O indígena explica os rituais preparados pelos representantes da etnia em Brasília durante o Acampamento Terra Livre. “Nós nos pintamos com o barro da terra, que representa as cinzas e a força dos nossos antepassados. E pra gente toda luta, toda ação e articulação, nós precisamos da força e conexão com nossos ancestrais e a força da nossa mata,[”, frisa Ubirajara Pankararu.
“Esta luta é um elo de união. É a força de cada povo com sua história, com sua religião, sua cultura, seus cantos e sabedoria. A gente sente quando falam dos parentes da Amazônia, que sofrem com o garimpo. Enquanto vocês têm o celular para se comunicar, nós temos a natureza. A questão espiritual do índio não tem distância.
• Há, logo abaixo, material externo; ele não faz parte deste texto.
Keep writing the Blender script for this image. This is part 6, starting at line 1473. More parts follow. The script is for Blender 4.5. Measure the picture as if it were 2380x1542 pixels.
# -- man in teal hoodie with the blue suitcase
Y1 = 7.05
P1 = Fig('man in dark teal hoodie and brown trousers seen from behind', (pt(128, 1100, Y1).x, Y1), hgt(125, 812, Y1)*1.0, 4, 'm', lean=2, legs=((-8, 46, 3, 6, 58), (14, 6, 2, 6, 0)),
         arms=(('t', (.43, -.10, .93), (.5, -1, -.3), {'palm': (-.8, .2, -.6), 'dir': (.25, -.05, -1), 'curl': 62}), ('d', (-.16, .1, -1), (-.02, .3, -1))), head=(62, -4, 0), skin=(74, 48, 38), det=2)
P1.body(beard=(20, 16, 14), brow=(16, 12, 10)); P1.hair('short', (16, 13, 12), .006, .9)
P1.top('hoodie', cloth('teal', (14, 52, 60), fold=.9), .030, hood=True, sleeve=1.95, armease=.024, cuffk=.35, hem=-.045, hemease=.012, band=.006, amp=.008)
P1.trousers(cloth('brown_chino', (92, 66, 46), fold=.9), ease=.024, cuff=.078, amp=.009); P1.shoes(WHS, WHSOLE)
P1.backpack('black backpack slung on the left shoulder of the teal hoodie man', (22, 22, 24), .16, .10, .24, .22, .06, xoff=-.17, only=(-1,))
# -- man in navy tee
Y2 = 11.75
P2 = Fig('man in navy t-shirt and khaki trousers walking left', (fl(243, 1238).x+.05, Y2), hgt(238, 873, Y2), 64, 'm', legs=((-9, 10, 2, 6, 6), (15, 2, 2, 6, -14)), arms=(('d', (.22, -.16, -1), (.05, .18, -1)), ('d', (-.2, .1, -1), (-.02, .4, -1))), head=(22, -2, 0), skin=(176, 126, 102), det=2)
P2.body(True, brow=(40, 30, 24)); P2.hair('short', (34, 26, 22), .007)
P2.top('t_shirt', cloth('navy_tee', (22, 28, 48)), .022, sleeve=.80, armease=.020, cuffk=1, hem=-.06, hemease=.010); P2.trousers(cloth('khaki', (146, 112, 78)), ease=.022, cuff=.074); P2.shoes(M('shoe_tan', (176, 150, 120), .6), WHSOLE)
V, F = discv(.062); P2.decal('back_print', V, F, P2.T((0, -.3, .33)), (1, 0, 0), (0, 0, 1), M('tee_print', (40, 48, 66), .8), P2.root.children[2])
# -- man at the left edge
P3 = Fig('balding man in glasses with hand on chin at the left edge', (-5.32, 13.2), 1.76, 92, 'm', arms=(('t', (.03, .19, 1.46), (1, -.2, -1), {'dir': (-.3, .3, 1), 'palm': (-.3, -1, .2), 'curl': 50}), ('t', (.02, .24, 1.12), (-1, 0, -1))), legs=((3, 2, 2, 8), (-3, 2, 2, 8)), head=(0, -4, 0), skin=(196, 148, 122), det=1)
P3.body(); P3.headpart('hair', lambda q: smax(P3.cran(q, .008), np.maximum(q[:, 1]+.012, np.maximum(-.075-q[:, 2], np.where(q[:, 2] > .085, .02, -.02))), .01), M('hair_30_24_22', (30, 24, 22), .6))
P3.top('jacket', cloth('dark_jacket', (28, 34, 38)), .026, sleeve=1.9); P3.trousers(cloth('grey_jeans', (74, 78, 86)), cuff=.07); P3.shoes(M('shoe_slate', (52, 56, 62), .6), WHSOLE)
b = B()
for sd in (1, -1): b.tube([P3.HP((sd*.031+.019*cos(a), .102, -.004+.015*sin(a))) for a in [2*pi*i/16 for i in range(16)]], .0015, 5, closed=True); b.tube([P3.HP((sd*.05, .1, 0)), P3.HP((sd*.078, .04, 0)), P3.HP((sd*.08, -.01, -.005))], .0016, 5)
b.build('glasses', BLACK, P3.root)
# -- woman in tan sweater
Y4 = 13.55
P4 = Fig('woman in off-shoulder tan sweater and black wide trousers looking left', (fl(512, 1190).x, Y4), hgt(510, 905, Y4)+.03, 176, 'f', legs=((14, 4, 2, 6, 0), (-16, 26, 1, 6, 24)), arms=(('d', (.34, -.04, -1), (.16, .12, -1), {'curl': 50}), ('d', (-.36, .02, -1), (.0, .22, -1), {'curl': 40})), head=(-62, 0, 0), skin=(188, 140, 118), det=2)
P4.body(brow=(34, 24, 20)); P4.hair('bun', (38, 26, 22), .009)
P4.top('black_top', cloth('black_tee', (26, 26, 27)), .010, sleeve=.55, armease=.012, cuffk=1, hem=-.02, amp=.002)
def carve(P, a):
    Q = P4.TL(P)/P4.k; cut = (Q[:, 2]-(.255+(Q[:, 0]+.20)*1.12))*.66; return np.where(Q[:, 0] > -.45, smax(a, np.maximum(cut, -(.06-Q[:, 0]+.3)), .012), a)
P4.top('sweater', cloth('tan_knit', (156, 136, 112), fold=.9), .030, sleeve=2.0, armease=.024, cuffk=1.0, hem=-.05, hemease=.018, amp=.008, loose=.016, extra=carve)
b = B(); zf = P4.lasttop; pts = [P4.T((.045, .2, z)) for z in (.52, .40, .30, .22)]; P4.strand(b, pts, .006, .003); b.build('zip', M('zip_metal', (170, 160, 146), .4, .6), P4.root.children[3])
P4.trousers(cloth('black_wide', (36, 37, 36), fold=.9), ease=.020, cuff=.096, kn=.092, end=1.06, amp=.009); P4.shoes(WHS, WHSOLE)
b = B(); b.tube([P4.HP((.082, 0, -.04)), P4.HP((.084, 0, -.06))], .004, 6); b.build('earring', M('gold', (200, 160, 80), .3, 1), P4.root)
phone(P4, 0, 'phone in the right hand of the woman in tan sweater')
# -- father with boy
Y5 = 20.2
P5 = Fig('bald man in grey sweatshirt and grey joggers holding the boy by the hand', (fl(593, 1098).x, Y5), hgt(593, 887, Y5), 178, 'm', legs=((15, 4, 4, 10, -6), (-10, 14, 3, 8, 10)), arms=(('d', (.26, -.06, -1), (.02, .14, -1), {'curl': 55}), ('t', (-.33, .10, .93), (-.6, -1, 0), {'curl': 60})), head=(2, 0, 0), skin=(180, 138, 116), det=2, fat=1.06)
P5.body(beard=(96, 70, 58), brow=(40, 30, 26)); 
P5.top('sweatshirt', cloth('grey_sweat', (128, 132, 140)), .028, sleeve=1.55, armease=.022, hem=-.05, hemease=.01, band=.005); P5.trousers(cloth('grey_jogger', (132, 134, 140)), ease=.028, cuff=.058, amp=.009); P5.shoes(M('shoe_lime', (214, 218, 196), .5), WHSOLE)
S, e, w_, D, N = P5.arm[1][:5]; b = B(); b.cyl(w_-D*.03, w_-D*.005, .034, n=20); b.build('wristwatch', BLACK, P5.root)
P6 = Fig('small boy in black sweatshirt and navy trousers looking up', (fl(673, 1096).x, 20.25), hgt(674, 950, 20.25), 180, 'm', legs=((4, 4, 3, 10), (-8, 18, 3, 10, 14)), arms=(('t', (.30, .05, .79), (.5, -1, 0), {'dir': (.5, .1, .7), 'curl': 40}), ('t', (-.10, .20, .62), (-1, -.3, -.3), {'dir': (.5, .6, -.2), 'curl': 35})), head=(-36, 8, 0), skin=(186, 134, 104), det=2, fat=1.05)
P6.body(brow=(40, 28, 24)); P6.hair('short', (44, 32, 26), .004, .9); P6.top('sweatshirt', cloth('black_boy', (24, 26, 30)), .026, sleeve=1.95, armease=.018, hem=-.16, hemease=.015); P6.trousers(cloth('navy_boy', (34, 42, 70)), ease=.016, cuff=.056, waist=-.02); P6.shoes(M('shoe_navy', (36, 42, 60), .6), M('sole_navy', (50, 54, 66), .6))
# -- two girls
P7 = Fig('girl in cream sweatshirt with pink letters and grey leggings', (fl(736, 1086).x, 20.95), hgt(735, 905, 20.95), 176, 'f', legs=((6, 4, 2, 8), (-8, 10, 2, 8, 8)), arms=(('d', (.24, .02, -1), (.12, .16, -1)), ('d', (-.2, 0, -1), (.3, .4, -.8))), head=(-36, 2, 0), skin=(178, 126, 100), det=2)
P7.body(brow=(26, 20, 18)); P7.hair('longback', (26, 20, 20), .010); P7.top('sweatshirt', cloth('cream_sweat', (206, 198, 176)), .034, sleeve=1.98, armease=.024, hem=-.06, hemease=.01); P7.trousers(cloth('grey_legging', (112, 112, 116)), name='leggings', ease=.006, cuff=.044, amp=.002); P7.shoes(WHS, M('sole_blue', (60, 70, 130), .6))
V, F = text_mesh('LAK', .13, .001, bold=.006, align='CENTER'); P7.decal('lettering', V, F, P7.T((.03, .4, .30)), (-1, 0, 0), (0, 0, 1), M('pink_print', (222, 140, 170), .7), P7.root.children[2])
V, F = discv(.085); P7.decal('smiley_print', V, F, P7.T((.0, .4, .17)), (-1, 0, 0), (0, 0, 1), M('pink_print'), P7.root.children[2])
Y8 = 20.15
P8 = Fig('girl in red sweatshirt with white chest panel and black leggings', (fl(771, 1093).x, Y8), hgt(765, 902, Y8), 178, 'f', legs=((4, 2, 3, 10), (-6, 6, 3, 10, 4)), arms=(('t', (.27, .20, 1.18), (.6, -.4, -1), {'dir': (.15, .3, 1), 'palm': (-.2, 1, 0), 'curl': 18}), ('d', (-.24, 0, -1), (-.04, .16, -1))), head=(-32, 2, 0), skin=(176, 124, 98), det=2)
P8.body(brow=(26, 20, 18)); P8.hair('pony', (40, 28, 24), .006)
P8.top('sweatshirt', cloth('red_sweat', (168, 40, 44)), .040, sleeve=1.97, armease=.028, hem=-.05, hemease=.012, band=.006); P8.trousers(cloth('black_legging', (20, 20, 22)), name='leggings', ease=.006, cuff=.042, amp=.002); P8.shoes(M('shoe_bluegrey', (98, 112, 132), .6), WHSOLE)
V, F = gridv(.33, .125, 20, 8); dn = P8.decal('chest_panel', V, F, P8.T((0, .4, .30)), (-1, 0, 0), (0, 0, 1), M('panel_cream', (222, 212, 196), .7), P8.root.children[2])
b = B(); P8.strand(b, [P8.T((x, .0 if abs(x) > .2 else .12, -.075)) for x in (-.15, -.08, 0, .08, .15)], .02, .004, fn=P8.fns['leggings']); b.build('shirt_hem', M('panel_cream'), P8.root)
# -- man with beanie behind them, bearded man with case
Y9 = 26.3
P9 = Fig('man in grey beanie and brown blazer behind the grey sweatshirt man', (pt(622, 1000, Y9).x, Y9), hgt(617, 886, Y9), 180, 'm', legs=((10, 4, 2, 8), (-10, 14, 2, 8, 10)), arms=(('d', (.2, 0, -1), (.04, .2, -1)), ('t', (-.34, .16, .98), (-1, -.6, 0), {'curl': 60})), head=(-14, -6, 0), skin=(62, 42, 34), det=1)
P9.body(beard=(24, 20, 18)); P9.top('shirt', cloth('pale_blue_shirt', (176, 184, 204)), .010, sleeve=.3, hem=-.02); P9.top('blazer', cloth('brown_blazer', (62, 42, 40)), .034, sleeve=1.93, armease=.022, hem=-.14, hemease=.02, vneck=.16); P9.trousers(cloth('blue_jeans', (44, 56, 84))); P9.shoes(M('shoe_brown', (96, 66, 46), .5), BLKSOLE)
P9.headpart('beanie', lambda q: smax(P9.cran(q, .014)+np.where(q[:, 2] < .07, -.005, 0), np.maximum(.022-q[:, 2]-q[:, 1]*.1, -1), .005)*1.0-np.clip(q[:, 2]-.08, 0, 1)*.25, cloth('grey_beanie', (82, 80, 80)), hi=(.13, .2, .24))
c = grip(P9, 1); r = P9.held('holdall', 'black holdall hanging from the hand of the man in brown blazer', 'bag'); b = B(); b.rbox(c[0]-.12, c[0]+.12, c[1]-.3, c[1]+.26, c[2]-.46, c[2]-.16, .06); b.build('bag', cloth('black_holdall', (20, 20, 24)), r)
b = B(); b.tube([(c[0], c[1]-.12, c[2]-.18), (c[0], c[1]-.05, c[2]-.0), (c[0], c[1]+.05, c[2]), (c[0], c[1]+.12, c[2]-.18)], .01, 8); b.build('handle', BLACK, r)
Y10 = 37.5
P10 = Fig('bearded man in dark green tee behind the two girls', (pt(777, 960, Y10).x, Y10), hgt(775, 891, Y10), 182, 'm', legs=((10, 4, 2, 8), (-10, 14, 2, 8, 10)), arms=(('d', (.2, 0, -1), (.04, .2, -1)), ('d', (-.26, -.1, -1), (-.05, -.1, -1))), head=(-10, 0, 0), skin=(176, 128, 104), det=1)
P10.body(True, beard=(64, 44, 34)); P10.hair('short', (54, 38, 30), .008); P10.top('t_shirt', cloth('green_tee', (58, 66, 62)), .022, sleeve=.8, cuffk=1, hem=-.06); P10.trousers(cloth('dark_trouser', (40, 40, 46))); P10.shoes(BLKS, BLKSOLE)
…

A gente sente quando nossos biomas estão sendo atacados”, acrescenta o líder indígena.
Os Pankararu lutam há mais de 70 anos pela demarcação de território indígena às margens do São Francisco onde vivem sob ameaças de invasores e posseiros. “Existem outros povos em que os ancestrais tinham uma ligação tradicional e religiosa com o rio São Francisco e depois da construção da barragem da Chesf e da hidrelétrica nós perdemos esse elo. Agora essas famílias estão tentando retomar a conexão com o rio, com a luta pelo território”, afirma Ubirajara Pankararu.
De acordo com relatório ‘Povos Indígenas do Nordeste Impactados com a Transposição do rio São Francisco’, feito pelo Cimi (Conselho Indigenista Missionário), a região é caracterizada “por uma extrema falta de acesso à água por maior parte de sua população” – em especial nas áreas rurais, onde também se concentra a maior parte dos povos indígenas. “A nossa ciência está dentro da nossa tradição. Nós temos a tradição com o umbuzeiro, onde pegamos o umbu e fazemos uma oferenda aos irmãos que se encantaram nas águas e daí vem a nossa ligação com as águas”, explica o pajé Washington Pankararu, líder religioso da etnia.
O rio também tem grande importância simbólica no contexto da cosmologia e das crenças religiosas dos índios. “O Rio São Francisco é a nossa vida”, destaca o pajé. No rio, estão localizados os encantados da água, que inspiram rituais e constituem a força e própria identidade coletiva de um povo.
O Cimi calcula que as hidrelétricas instaladas no São Francisco foram responsáveis pela remoção forçada de mais de 150 mil pessoas, entre as quais vários povos indígenas. “O nosso território faz parte da gente e o não-indígena não entende. Quando eles invadem nossas terras, eles estão arrancando uma parte da nossa carne. O nosso território precisa sobreviver, para passarmos conhecimento e darmos continuidade às novas gerações”, afirma Ubirajara Pankararu.